5.1 Reflecting on the values-based approach
In the next activity we revisit the practitioners for a final time to find out what they made of the workshops and which aspects of the values-based approach they intend to apply to their own practice.
Activity 5.2: Reflections
The aim of this activity is to encourage you to reflect on the course as a whole, and to consider how you might incorporate the values-based approach into your own professional practice.
Watch the video (around 2 and a half minutes).
Transcript
Next steps: developing values-based approaches
[MUSIC PLAYING]
[How might you apply these ideas to your own practice?]
Questions
- What values have you encountered in your career so far?
- Thinking about the culture of your current organisation and workplace, what values are most prominent?
- Has this course helped you to understand and to clarify what your own values are? If so, which of the 10 Basic Human Values do you most identify with?
Comment
In the video, these experienced advisors indicated that the workshops had helped them to identify the values that they had encountered in SMEs they’d worked with in the past.
Several mentioned how they were already adapting their approaches based on values in an instinctive way, but that the workshops had given them a framework for reflecting on this more formally.
Final reflections (thinking point)
Values are always present in our everyday lives, at home and at work. However it is rare that we talk openly about our core values, and this can be especially true for busy SME owner-managers.
This course has been developed because we think that these values could provide the key to getting more SMEs to engage with environmental issues such as climate change. We think that by bringing values out into the open, by using appropriate language, empathy and sensitivity, intermediaries can help owner-managers to reconcile how their business operates with what is important to them.
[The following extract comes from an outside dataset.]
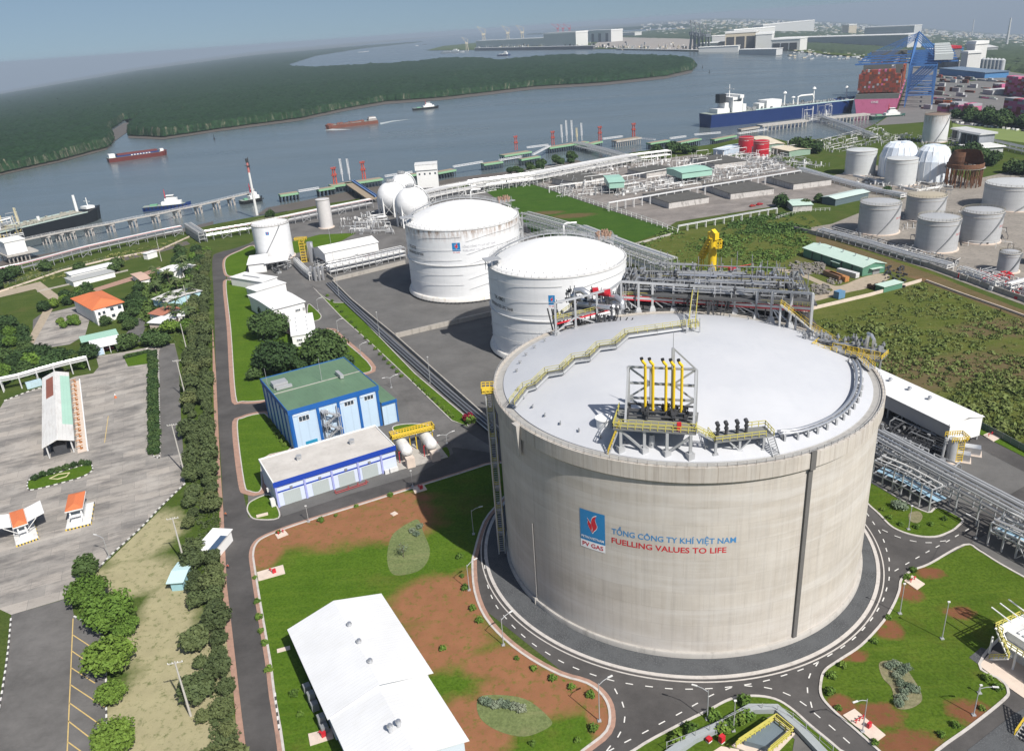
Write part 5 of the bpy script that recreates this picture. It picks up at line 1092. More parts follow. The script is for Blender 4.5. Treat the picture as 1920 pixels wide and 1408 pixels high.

Human beings often make assumptions about one another based on a variety of factors. When it comes to SMEs, we have observed that economic profit is too often assumed to be all that matters to business owners and managers. However, research tells us that entrepreneurs start businesses for a variety of reasons, and not simply for financial gain (e.g. Birley and Westhead, 1994; Dawson and Henley, 2015; Edelman et al., 2010).
Watch this video in which an advisor describes an unexpected interaction with an SME and consider what it says about the potential of developing a more values-based approach in your own work:
Transcript
Making values-based business decisions – a case study
[MUSIC PLAYING]
[What motivates businesses to go beyond ‘win–win’ – and what are the implications for practice?]
[‘Making a difference’]
[Implications for practice?]
[MUSIC PLAYING]
This video indicates that when SMEs take pro-environmental action, such as installing solar panels, they may be motivated by more than simply financial return on investment. Concern for climate change in the business community is on the rise, and there is an increasing awareness of the need for urgent action, even if that comes with a financial cost.
As our economy transitions away from a dependence on fossil fuels towards renewable energy, and as environmental issues become increasingly prominent in public discourse, it is inevitable that the cultures, norms and practices involved in doing business will change too. This includes the growth of self-styled ‘eco’ ventures and the transformation of existing businesses (Klewitz and Hansen, 2014; Schaper, 2016). Business advisors already play an important role in shaping how the economy is run, and it seems likely that their influence will be even more significant in a low carbon future.